2011-02-05 Thread Jon Seymour
On Sun, Feb 6, 2011 at 1:07 PM, Michael Witten mfwit...@gmail.com wrote:
 On Sat, Feb 5, 2011 at 20:02, Michael Witten mfwit...@gmail.com wrote:
 So, if you run `history', you'll not only get the commands in the
 history list, but you'll also get the time at which the commands
 were last run (formatted according to $HISTTIMEFORMAT).

 In other words, it's not helpeful in this case.

 Of course, I suppose bash could be taught to build multi-line comments
 from command lines that share the same timestamp, but given the nature
 of how that information is recorded, it seems like it may not be a
 very robust solution.


You don't have to do that - the timestamp is encoded in a comment
line between entries.

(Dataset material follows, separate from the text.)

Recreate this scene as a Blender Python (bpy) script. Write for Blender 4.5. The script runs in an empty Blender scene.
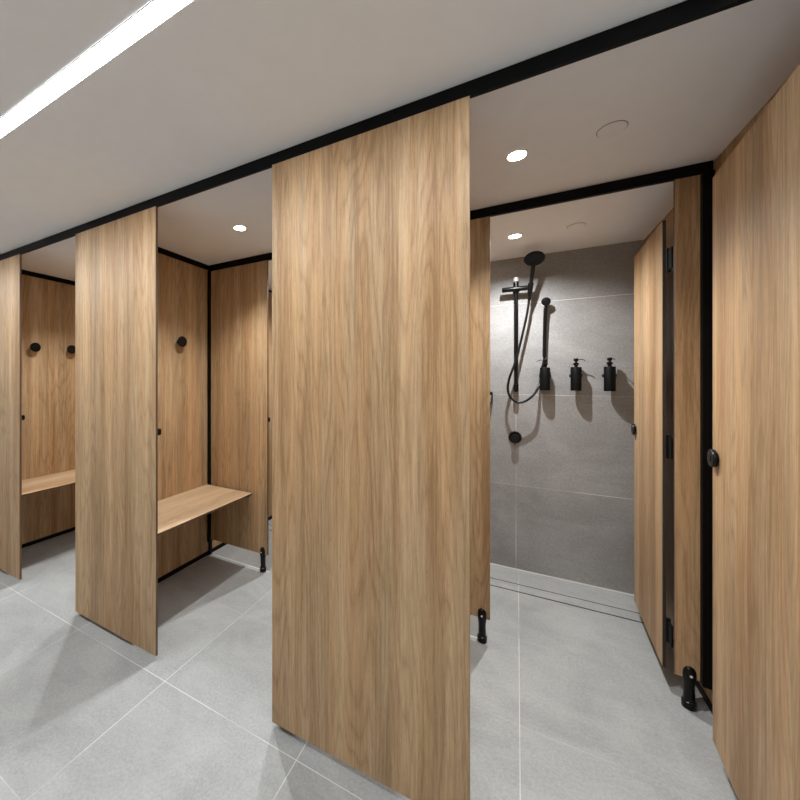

See the example below. One could simply assume
all lines between two lines beginning with # are part of the one
entry,

#1296950290
pwd
#1296950293
bash -version
#1296950327
for i in 1 2
do
echo $i
done
#1296950337

jon.



Re: multi-line commands in the history get split when bash is quit

2011-02-05 Thread Michael Witten
On Sat, Feb 5, 2011 at 20:12, Jon Seymour jon.seym...@gmail.com wrote:
 You don't have to do that - the timestamp is encoded in a comment
 line between entries. See the example below. One could simply assume
 all lines between two lines beginning with # are part of the one
 entry,

That's what I was saying.

However, it seems like an unrobust way have handling the situation
(both for multi-line comments and for the existing timestamp
purposes).



Re: multi-line commands in the history get split when bash is quit

2011-02-05 Thread Michael Witten
On Sat, Feb 5, 2011 at 20:09, Jon Seymour jon.seym...@gmail.com wrote:
 I guess the point is that in versions of bash that do store the
 timestamp in the .bash_history file

To clarify, the timestamp is stored whenever HISTTIMEFORMAT has a
non-null value; the bash version doesn't particularly matter unless
you're suggesting that HISTTIMEFORMAT is non-null by default under
some bash versions.

If there aren't really any concerns about using the same history file
with older versions of bash, then wouldn't it be better to have a new
file format that can handle multi-line commands more directly?